The politics of regicide in England, 1760–1850

Troublesome subjects

Author: Steve Poole

This book considers the shifting boundaries of royal space as the flexible arena in which petitioning took place. It begins with the creation of a myth of accessibility and 'ordinariness' around the monarchy of George III in the 1780s. Historiographical interest in the monarchy is limited in its conceptual scope. Most studies focus on the enduring popularity and survival of the Crown, either with reference to its mythologies and 'invented traditions' or to the institutional conservatism of plebeian English patriotism.

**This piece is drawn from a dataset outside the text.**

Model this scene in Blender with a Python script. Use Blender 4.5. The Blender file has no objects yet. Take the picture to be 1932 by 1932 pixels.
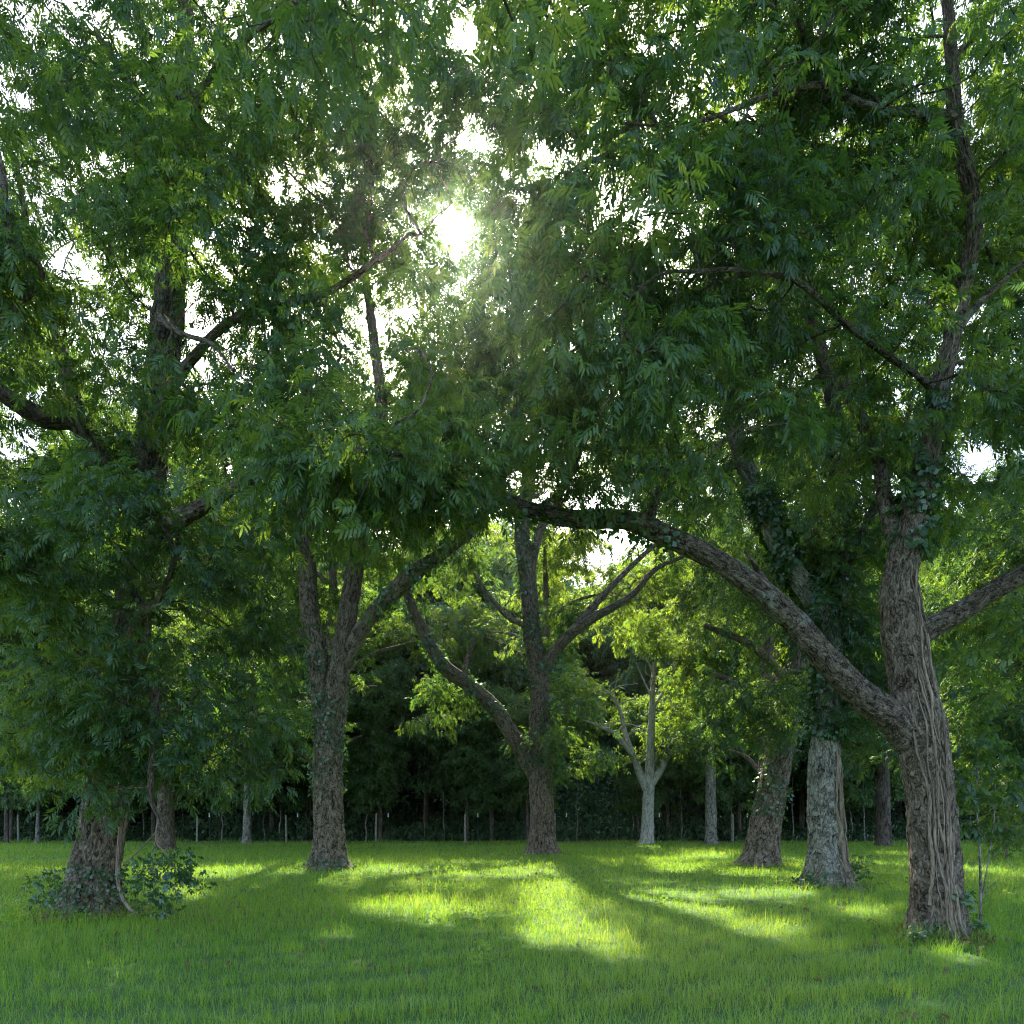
import bpy, math, numpy as np
from mathutils import Vector
rng = np.random.default_rng(7)
C = bpy.context.scene

# ------------------------------------------------------------------ camera, sky, sun, exposure
F = 1260.0; HOR = 1545.0; EYE = 1.6          # focal length and horizon measured on the photo (1932 px wide)
cam_d = bpy.data.cameras.new('camera'); cam = bpy.data.objects.new('camera', cam_d)
C.collection.objects.link(cam); C.camera = cam
cam.location = (0, 0, EYE); cam.rotation_euler = (math.pi/2, 0, 0)
cam_d.sensor_width = 36; cam_d.lens = 36*F/1932; cam_d.shift_y = (HOR-966)/1932
cam_d.clip_start = 0.05; cam_d.clip_end = 3000
def P(u, v, Y): return np.array([(u-966)/F*Y, Y, EYE+(HOR-v)/F*Y])

SUN = np.array([850-966, F, HOR-430.0]); SUN /= np.linalg.norm(SUN)
elev = math.asin(SUN[2]); azi = math.atan2(SUN[0], SUN[1])
W = bpy.data.worlds.new('World'); C.world = W; W.use_nodes = True
nt = W.node_tree; bg = nt.nodes['Background']
sky = nt.nodes.new('ShaderNodeTexSky'); sky.sky_type = 'NISHITA'; sky.sun_disc = False
sky.sun_elevation = elev; sky.sun_rotation = azi; sky.dust_density = 2.2; sky.air_density = 1.0; sky.ozone_density = 1.0
nt.links.new(sky.outputs[0], bg.inputs[0]); bg.inputs[1].default_value = 0.15
sd = bpy.data.lights.new('sun', 'SUN'); sd.energy = 4.4; sd.angle = math.radians(0.53); sd.color = (1, 0.93, 0.80)
so = bpy.data.objects.new('sun', sd); C.collection.objects.link(so)
so.rotation_euler = Vector(SUN).to_track_quat('Z', 'Y').to_euler()
C.view_settings.view_transform = 'Standard'; C.view_settings.look = 'None'
C.view_settings.exposure = 2.15; C.view_settings.gamma = 1.0
C.render.engine = 'CYCLES'
cy = C.cycles
cy.max_bounces = 7; cy.diffuse_bounces = 4; cy.glossy_bounces = 2; cy.transmission_bounces = 5; cy.transparent_max_bounces = 4
cy.caustics_reflective = False; cy.caustics_refractive = False; cy.sample_clamp_indirect = 8
cy.use_denoising = True; cy.denoising_prefilter = 'NONE'; cy.filter_width = 1.15

# ------------------------------------------------------------------ materials
def mat(name):
    m = bpy.data.materials.new(name); m.use_nodes = True
    n = m.node_tree; n.nodes.clear()
    return m, n, n.nodes.new, n.links.new
def ramp(n, stops):
    r = n.nodes.new('ShaderNodeValToRGB'); e = r.color_ramp.elements
    while len(e) < len(stops): e.new(0.5)
    for i, (p, c) in enumerate(stops): e[i].position = p; e[i].color = (*c, 1)
    return r
def leaf_mat(name, cols, trans, tw=0.45, gloss=0.06, rough=0.4):
    """leaf: diffuse + light passing through + a faint waxy gloss; the tint varies from leaf to leaf"""
    m, n, N, L = mat(name)
    a = N('ShaderNodeAttribute'); a.attribute_name = 'tint'
    k = len(cols)
    r1 = ramp(n, [(i/(k-1), c) for i, c in enumerate(cols)]); r2 = ramp(n, [(i/(k-1), c) for i, c in enumerate(trans)])
    L(a.outputs['Fac'], r1.inputs[0]); L(a.outputs['Fac'], r2.inputs[0])
    d = N('ShaderNodeBsdfDiffuse'); t = N('ShaderNodeBsdfTranslucent'); g = N('ShaderNodeBsdfGlossy'); g.inputs['Roughness'].default_value = rough
    L(r1.outputs[0], d.inputs[0]); L(r2.outputs[0], t.inputs[0])
    g.inputs['Color'].default_value = (0.8, 0.9, 0.85, 1)
    x = N('ShaderNodeMixShader'); x.inputs[0].default_value = tw; L(d.outputs[0], x.inputs[1]); L(t.outputs[0], x.inputs[2])
    y = N('ShaderNodeMixShader'); y.inputs[0].default_value = gloss; L(x.outputs[0], y.inputs[1]); L(g.outputs[0], y.inputs[2])
    o = N('ShaderNodeOutputMaterial'); L(y.outputs[0], o.inputs[0])
    return m
def bark_mat(name, dark, mid, light, lichen, lich=0.35, scale=16.0, stretch=0.2, bump=0.9, bd=0.03):
    m, n, N, L = mat(name)
    a = N('ShaderNodeAttribute'); a.attribute_name = 'bc'
    mp = N('ShaderNodeMapping'); mp.inputs['Scale'].default_value = (1, 1, stretch); L(a.outputs['Vector'], mp.inputs[0])
    nz = N('ShaderNodeTexNoise'); nz.inputs['Scale'].default_value = 9; nz.inputs['Detail'].default_value = 4; L(mp.outputs[0], nz.inputs[0])
    mx = N('ShaderNodeMix'); mx.data_type = 'VECTOR'; mx.inputs[0].default_value = 0.22; L(mp.outputs[0], mx.inputs[4]); L(nz.outputs['Color'], mx.inputs[5])
    vo = N('ShaderNodeTexVoronoi'); vo.feature = 'DISTANCE_TO_EDGE'; vo.inputs['Scale'].default_value = scale*1.7; L(mx.outputs[1], vo.inputs[0])
    rg = N('ShaderNodeTexNoise'); rg.inputs['Scale'].default_value = scale*0.9; rg.inputs['Detail'].default_value = 7; rg.inputs['Roughness'].default_value = 0.65; L(mx.outputs[1], rg.inputs[0])
    rm = N('ShaderNodeMapRange'); rm.inputs[1].default_value = 0.36; rm.inputs[2].default_value = 0.62; L(rg.outputs[0], rm.inputs[0])
    vm = N('ShaderNodeMapRange'); vm.inputs[2].default_value = 0.22; L(vo.outputs[0], vm.inputs[0])
    av = N('ShaderNodeMix'); av.inputs[0].default_value = 0.35; L(rm.outputs[0], av.inputs[2]); L(vm.outputs[0], av.inputs[3])
    f = N('ShaderNodeTexNoise'); f.inputs['Scale'].default_value = 60; f.inputs['Detail'].default_value = 6; f.inputs['Roughness'].default_value = 0.7; L(mp.outputs[0], f.inputs[0])
    sm = N('ShaderNodeMapRange'); sm.inputs[1].default_value = 0.0; sm.inputs[1].default_value = 0.12; sm.inputs[2].default_value = 0.80; L(av.outputs[0], sm.inputs[0])
    ml = N('ShaderNodeMath'); ml.operation = 'MULTIPLY'; L(sm.outputs[0], ml.inputs[0])
    ad = N('ShaderNodeMath'); ad.operation = 'ADD'; ad.inputs[1].default_value = 0.45; L(f.outputs[0], ad.inputs[0]); L(ad.outputs[0], ml.inputs[1])
    cr = ramp(n, [(0.0, dark), (0.35, mid), (0.9, light)]); L(ml.outputs[0], cr.inputs[0])
    big = N('ShaderNodeTexNoise'); big.inputs['Scale'].default_value = 3.2; big.inputs['Detail'].default_value = 8; big.inputs['Roughness'].default_value = 0.72; L(a.outputs['Vector'], big.inputs[0])
    lr = N('ShaderNodeMapRange'); lr.inputs[1].default_value = 0.54; lr.inputs[2].default_value = 0.64; lr.inputs[4].default_value = lich; L(big.outputs[0], lr.inputs[0])
    lm = N('ShaderNodeMath'); lm.operation = 'MULTIPLY'; L(lr.outputs[0], lm.inputs[0]); L(sm.outputs[0], lm.inputs[1])
    mc = N('ShaderNodeMix'); mc.data_type = 'RGBA'; L(lm.outputs[0], mc.inputs[0]); L(cr.outputs[0], mc.inputs[6]); mc.inputs[7].default_value = (*lichen, 1)
    b = N('ShaderNodeBump'); b.inputs['Strength'].default_value = bump; b.inputs['Distance'].default_value = bd; L(ml.outputs[0], b.inputs['Height'])
    d = N('ShaderNodeBsdfPrincipled'); d.inputs['Roughness'].default_value = 0.9; d.inputs['Specular IOR Level'].default_value = 0.15
    L(mc.outputs[2], d.inputs['Base Color']); L(b.outputs[0], d.inputs['Normal'])
    o = N('ShaderNodeOutputMaterial'); L(d.outputs[0], o.inputs[0])
    return m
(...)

Petitioning is seen as increasingly inclusive and popular, facilitated by a developing public sphere and the mass platform, and associated with collectivity rather than individuality. Petitions of right are often overlooked and little distinction is noted between petitions to Parliament and petitions to the Crown. Historiographical approaches to troublesome subjects like Margaret Nicholson commonly accommodate eighteenth-century agendas of unquestioning madness, or else deploy twentieth-century terminologies like 'terrorism'. Franklin L. Ford has charted the classical roots of 'legitimate' tyrannicide from the ancient Greeks to the Red Army Faction, but has difficulty in accommodating the apparent ineptitude of English would-be assassins like Nicholson. Frank Prochaska's detailed account of the role of the Crown in welfare provision conjures unbroken lines of charitable royal largesse from George III to Elizabeth II. The book contains apocryphal tales of kindness to the poor from one monarch or another and is generally disapproving of contemporary radical critiques of royal idleness and narcissism.